Biz yine Rasim Ozan Kütahyalı’nın itirafına gelelim; itiraf, Ertuğrul Özkök’ün sorusu üzerine başlıyor:
“Şimdi bak Rasim, burada güzel bir sohbet yapıyoruz. Geçmiş meçmiş beni ilgilendirmiyor. Hesaplaşma meselelerini kafama takmam ama tamamen psikolojik bir şeyi merak ediyorum. Türkiye’de bir dönem birtakım gazeteciler, birtakım insanları hapse attırmaya uğraştı. Ben de girebilirdim açıkçası. Gazeteleri açıyorum, ya sen ‘yarın atılacak, öbür gün atılacak’ diye yazıyorsun. O günlerde Star gazetesinin manşetinde vardı bunlar. Hakikaten o dönem bizi hapse attırmaya uğraştınız mı?”
Rasim Ozan Kütahyalı’nın itirafı bu sorudan sonra geliyor. Çünkü Aydın Doğan, Hürriyet ve Ertuğrul Özkök, Rasim ve ortaklarının yıkmaya çalıştığı eski rejimin sembolleriymiş.
Rasim ve ortakları sonunda başarılı olacaklar, Ertuğrul Özkök Hürriyet’ten ayrılacak, Doğan Medya Demirören’e satılacak ve Hürriyet’in başına da Ahmet Hakan diye gazeteci müsveddesi bile denemeyecek biri gelecekti.
Peki, Ertuğrul Özkök’ün bu itirafa tepkisi ne oldu dersiniz:
“Bu bir hesaplaşma falan değil. Bu masanın etrafında oturan herkesin geçmişle ilgili hataları vardır.”
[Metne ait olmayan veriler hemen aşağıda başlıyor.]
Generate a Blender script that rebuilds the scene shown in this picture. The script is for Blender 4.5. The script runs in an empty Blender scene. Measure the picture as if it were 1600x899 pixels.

Kimileriniz, “bu mu yani, bu kadar mı” diyebilir. Evet bu kadar. Ertuğrul Özkök zaten soruyu sorarken de hesap sormak için sormadığının altını çiziyor. Yeni kankası Nagehan ve eşi Rasim’i aklama derdinde. Eh ne de olsa kendisi de bir zamanlar “gazeteciler köpektir” diye yazılar yazıyordu. Köpek olduktan sonra ha patronun köpeği olmuşsun ha iktidarın?
Dün akşamki programda yaşananlar, Türkiye’nin bir döneminin, AKP’nin en azgın şekilde Türkiye Cumhuriyeti’ne saldırdığı dönemin bir özeti aslında. Rasim’i de, Nagehan’ı da, Ertuğrul’u da bu dönemin en önemli figürleriydiler ve aslında her ne kadar birbirlerine karşıymış gibi görünseler de hizmet ettikleri şey aynıydı: AKP faşizmi!